Девушки в общий напев голоса свои слили, по счету
В пол ударяя, и вторил весь дом этой свадебной песне.
"Что ж ты так рано улегся, любезный наш новобрачный?
Может быть, ты лежебок? Иль, быть может, ты соней родился?
Может быть, лишнее выпил, когда повалился на ложе?
Коли так рано ты спать захотел, мог бы спать в одиночку.
Девушке с матерью милой и между подруг веселиться
Дал бы до ранней зари - отныне и завтра, и после,
Из года в год, Менелай, она будет женою твоею.
Счастлив ты, муж молодой! Кто-то добрый чихнул тебе в пользу
В час, когда в Спарту ты прибыл, как много других, но удачней.

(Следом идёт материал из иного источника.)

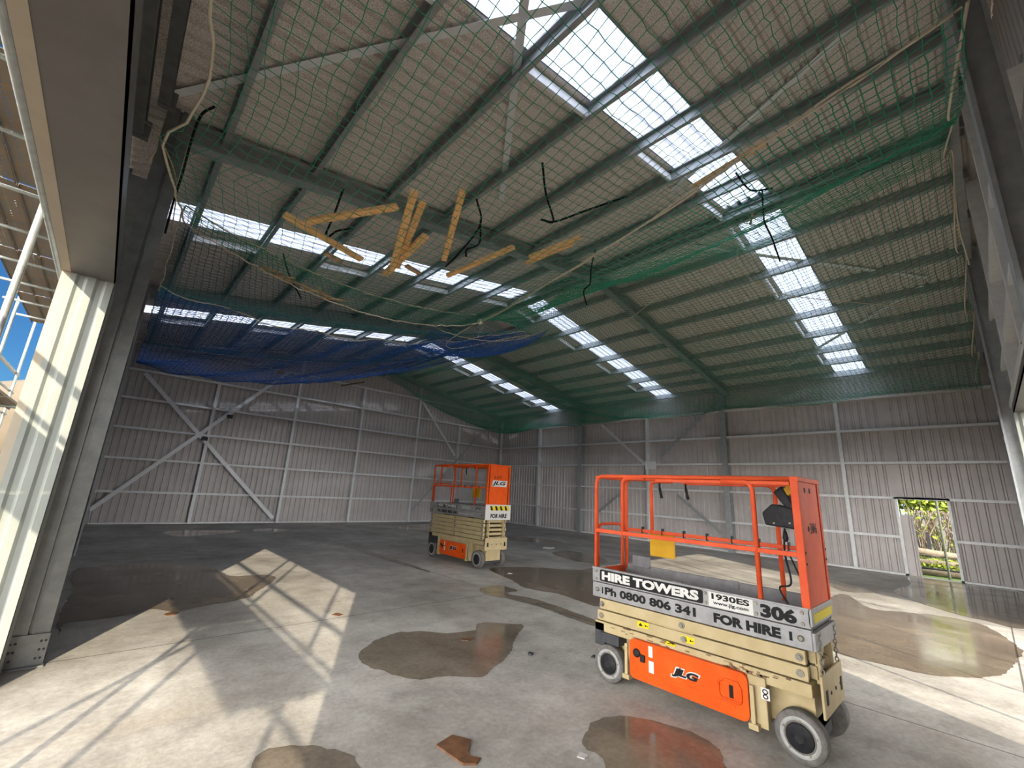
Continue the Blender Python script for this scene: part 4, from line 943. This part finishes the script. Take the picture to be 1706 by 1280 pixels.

Тестем один только ты называть будешь Зевса Кронида,
Зевсова дочь возлежит под одним покрывалом с тобою.
Нет меж ахеянок всех, попирающих землю, ей равной.
Чудо родится на свет, если будет дитя ей подобно.
Все мы ровесницы ей; мы в беге с ней состязались,
Возле эвротских купален, как юноши, маслом натершись,
Нас шестьдесят на четыре - мы юная женская поросль,
Нет ни одной безупречной меж нас по сравненью с Еленой.
Словно сияющий лик всемогущей владычицы-ночи,
Словно приход лучезарной весны, что зиму прогоняет,
Так же меж всех нас подруг золотая сияла Елена.
Пышный хлебов урожай - украшенье полей плодородных.
Гордость садов - кипарис, колесниц - фессалийские кони;
Слава же Лакедемона - с румяною кожей Елена.
Нет никого, кто б наполнил таким рукодельем корзины.
И не снимает никто из натянутых нитей основы
Ткани плотнее, челнок пропустив по сложным узорам,
Так, как Елена, в очах у которой все чары таятся.
Лучше никто не споет, ударяя искусно по струнам,
Ни Артемиде хвалу, ни Афине с могучею грудью.
Стала, прелестная дева, теперь ты женой и хозяйкой;
Мы ж на ристалище вновь, в цветущие пышно долины
Вместе пойдем и венки заплетать ароматные будем,
Часто тебя вспоминая, Елена; так крошки ягнята,
Жалуясь, рвугся к сосцам своей матки, на свет их родившей.
Первой тебе мы венок из клевера стеблей ползучих
Там заплетем и его на тенистом повесим платане;
Первой тебе мы из фляжки серебряной сладкое масло
Каплю за каплей нальем под тенистою сенью платана.
Врезана будет в коре по-дорийски там надпись, чтоб путник,
Мимо идя, прочитал: "Поклонись мне, я древо Елены".
Счастлива будь, молодая! Будь счастлив ты, муж новобрачный!